I know this firsthand; I served in the U.S. Army’s Special Forces. I also know there is a veritable chasm between a leader or a Department articulating policy and that policy being implemented.
With that in mind, here are five concrete recommendations for the Department of War to apply user-centered software development to military operations.
Normalize user collaboration: Contract language should specify that vendors must make the user part of the build, not just the test. Every software program should require documented feedback sessions with intended end users.
Flexible funding from the legislature: With the creation of FUZE and PAEs, funding flexibility is clearly a priority. However, Congress must pre-authorize funding pools to allow each branch of the military to experiment with technology and units need to be culturally empowered to take advantage of Departmental reorganization.

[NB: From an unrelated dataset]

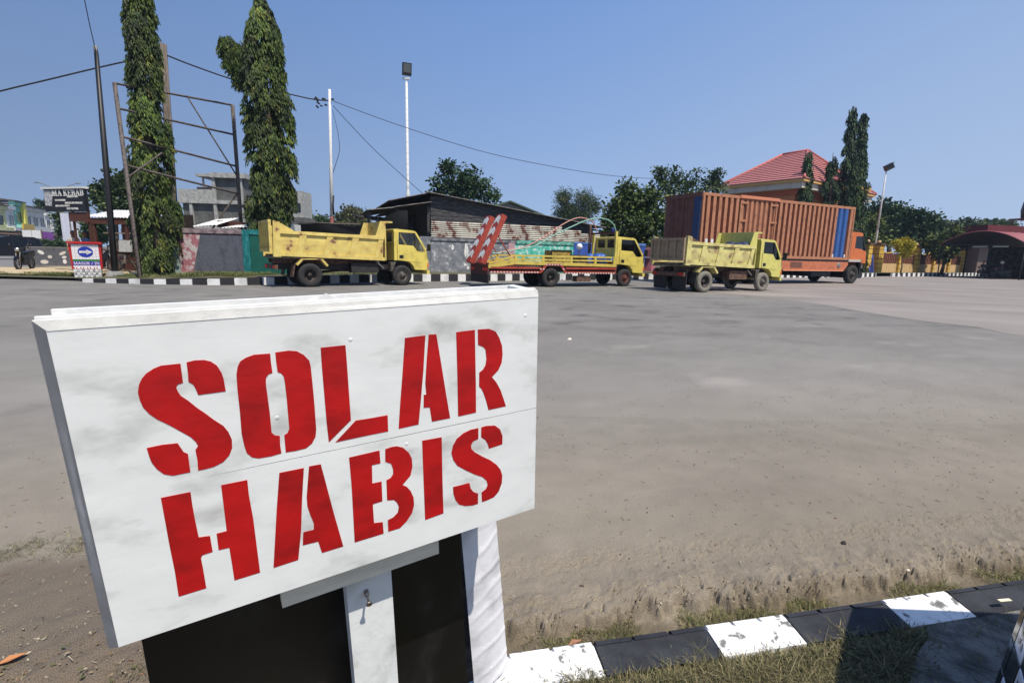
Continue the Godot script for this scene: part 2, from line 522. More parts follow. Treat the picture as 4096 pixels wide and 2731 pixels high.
func build_ground():
	noise.seed = 12
	noise.frequency = 0.03
	noise.fractal_octaves = 4
	var earth := mat("earth", rgb(116, 108, 88), 0.95, "heavy", Vector3.ONE * 0.05, "n_rough", 0.4, 0.0, true)
	struct("ground", Shape.new().span(Vector3(-420, -1.0, 30), Vector3(420, -0.12, -620)), earth)
	var dirt := painted("dusty_dirt", 0.95, "speck", Vector3.ONE * 2.2, "n_grit", 0.9)
	var rim := Shape.new(true)
	var lines := []
	for j in 101:
		var row := []
		for i in 641:
			var x := lerpf(-0.5, 3.3, i / 640.0)
			var t := lerpf(0.015, 0.62, j / 100.0)
			var p := Vector2(x, kerb_line(x) - t / 0.978)
			var side := minf(smoothstep(-0.5, -0.42, x), smoothstep(3.3, 3.2, x))
			var y := lerpf(lip_height(x, t) + 0.003, ground_height(p) + 0.0012, smoothstep(0.38, 0.58, t))
			row.append([Vector3(x, lerpf(-0.07, y, side), p.y), edge_colour(p)])
		lines.append(row)
	for j in 100:
		for i in 640:
			for k in [[0, 0], [1, 1], [0, 1], [0, 0], [1, 0], [1, 1]]:
				var v: Array = lines[j + k[1]][i + k[0]]
				rim.st.set_color(v[1])
				rim.st.add_vertex(v[0])
	struct("dirt_edge", rim, dirt)
	struct("dirt_shoulder", sheet(-4.0, 5.0, 360, -0.6, -4.0, 136, shoulder_height, ground_colour), dirt)
	var tar := painted("worn_asphalt", 0.9, "speck", Vector3.ONE * 1.3, "n_grit", 0.6)
	var zero := func(_p): return 0.0
	struct("road", sheet(-15, 15, 170, -4.0, -26, 124, zero, ground_colour), tar)
	struct("road", sheet(-46, 60, 212, -26, -64, 76, zero, ground_colour), tar)
	struct("road", sheet(-46, -15, 62, -4.0, -26, 44, zero, ground_colour), tar)
	struct("road", sheet(15, 60, 90, -4.0, -26, 44, zero, ground_colour), tar)
	struct("road_side", sheet(-46, -4.0, 42, 3.0, -4.0, 7, zero, ground_colour), tar)
	struct("road_side", sheet(5.0, 60, 55, 3.0, -4.0, 7, zero, ground_colour), tar)
	# the paler concrete apron on the right, with an uneven edge
	var slab := painted("pale_concrete", 0.9, "speck", Vector3.ONE * 1.1, "n_grit", 0.5)
	var ap := Shape.new(true)
	var edge := [Vector2(7.2, -20.6), Vector2(8.6, -18.2), Vector2(9.3, -16.0), Vector2(9.5, -12.9), Vector2(9.9, -9.0), Vector2(11.0, -4.0), Vector2(12, 2)]
	for j in 60:
		for i in 40:
			var q := []
			for k in [[0, 0], [1, 0], [1, 1], [0, 1]]:
				var z := lerpf(-52, 2, (j + k[1]) / 60.0)
				var xe := 7.2 if z < -20.6 else 12.0
				for e in edge.size() - 1:
					if z >= edge[e].y and z <= edge[e + 1].y:
						xe = lerpf(edge[e].x, edge[e + 1].x, (z - edge[e].y) / (edge[e + 1].y - edge[e].y))
				if z < -20.6:
					xe = lerpf(7.2, 10.0, (-20.6 - z) / 12.0)
				xe += noise.get_noise_2d(z * 18, 5) * 0.4
				q.append(Vector2(lerpf(xe, 58, pow((i + k[0]) / 40.0, 1.5)), z))
			for k in [0, 2, 1, 0, 3, 2]:
				var p: Vector2 = q[k]
				var v := 1.0 + noise.get_noise_2d(p.x * 8, p.y * 14) * 0.14 + noise.get_noise_2d(p.x * 3, p.y * 30 + 90) * 0.1
				var c := rgb(150, 142, 135)
				ap.st.set_color(Color(c.r * v, c.g * v, c.b * v).srgb_to_linear())
				ap.st.add_vertex(Vector3(p.x, 0.004, p.y))
	struct("concrete_apron", ap, slab)
	# grass bank this side of the near kerb
	struct("near_bank", sheet(-4.0, 5.0, 120, 3.0, -0.6, 30, func(p): return 0.035 + noise.get_noise_2d(p.x * 90, p.y * 90) * 0.01 if p.y < 2.9 else 0.0, func(_p): return lin(92, 84, 62)), dirt)
	# verge behind the far kerb, and the sandy pavement on the left
	var soil := painted("verge_soil", 0.95, "grain", Vector3.ONE * 0.8, "n_rough", 0.7)
	var verge := Shape.new(true)
	verge.tint(lin(98, 96, 72))
	var inner := [Vector3(-40, 0.1, -19.2), Vector3(-16.2, 0.1, -18.4), Vector3(-14.9, 0.13, -17.95), Vector3(-12.8, 0.17, -17.9), Vector3(-9.6, 0.26, -18.6), Vector3(-7.4, 0.3, -20.8), Vector3(-4.5, 0.32, -23.3), Vector3(-2, 0.33, -24.5), Vector3(0.2, 0.33, -26.0), Vector3(21, 0.34, -39.6), Vector3(42.5, 0.34, -53.4), Vector3(64, 0.34, -68)]
	for i in inner.size() - 1:
		var a: Vector3 = inner[i]
		var b: Vector3 = inner[i + 1]
		var rows := 10
		for k in rows:
			var da := Vector3(0, 0, -pow(float(k) / rows, 2) * 60)
			var db := Vector3(0, 0, -pow(float(k + 1) / rows, 2) * 60)
			verge.quad(a + da, b + da, b + db, a + db)
	struct("verge", verge, soil)
	var sand := mat("sandy_paving", rgb(196, 176, 140), 0.9, "grime", Vector3.ONE * 0.4, "n_grit", 0.4, 0.0, true)
	var pave := Shape.new()
	pave.quad(Vector3(-46, 0.125, -21.2), Vector3(-14.4, 0.125, -19.6), Vector3(-14.4, 0.125, -30), Vector3(-46, 0.125, -24.4))
	struct("sandy_pavement", pave, sand)
	var far_road := Shape.new()
	far_road.quad(Vector3(-70, 0.13, -25.5), Vector3(-24.5, 0.13, -25.2), Vector3(-26, 0.13, -60), Vector3(-90, 0.13, -60))
	struct("side_road", far_road, mat("far_asphalt", rgb(122, 120, 118), 0.9, "grime", Vector3.ONE * 0.2, "", 0.5, 0.0, true))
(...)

Bottom’s up and top down.
(Re-)Decentralize purchasing power: Efforts to introduce more distributed purchasing power rapidly become centralized — the USAF’s Squadron Innovation Fund, for example, was originally designed to give commanders and Airmen direct control over funding only for it to consolidate into centralized marketplaces. Each command should have the ability to wield a flexible budget to procure, not simply identify, technology that meets their needs — and it needs to stay that way. SOCEUR has different needs than AFMC. They should be able to buy what’s best for their users.
Socialize flexible security frameworks: Many highly regulated industries set high-level standards for safety and security and empower industry to meet those standards in different ways. By providing heuristics — is it a U.S. owned company, does software encrypt data in transit, do systems use multi-factor authentication — the Pentagon can effectively define what “good” looks like without stifling innovation with overly proscriptive guidance on the “how.”
Measure success differently: Compliance-based metrics need to go. We should measure success by impact on the mission and the user, tying vendor incentives to user satisfaction, technology adoption rates, and efficiency at solving user programs.
Remember this simple, immutable truth: The U.S. military procures technology for the warfighter.
Warfighters don’t experience much risk if a piece of technology they like is noncompliant with programmatic processes and Big R requirements. A deployed technology that fails to meet warfighter needs represents fundamental risk: it’s life and death.
The Pentagon, then, must fully align its technology procurement and deployment process with the needs of the warfighter; empower groups of individuals lower down the chain of command to make meaningful decisions, and; equip them with the tools they need to follow through on their decisions, like flexible funding and security heuristics.
When technology is closer to the needs of the warfighter, the individual is safer, more lethal, and more ready. Anything less should be unacceptable to all of us.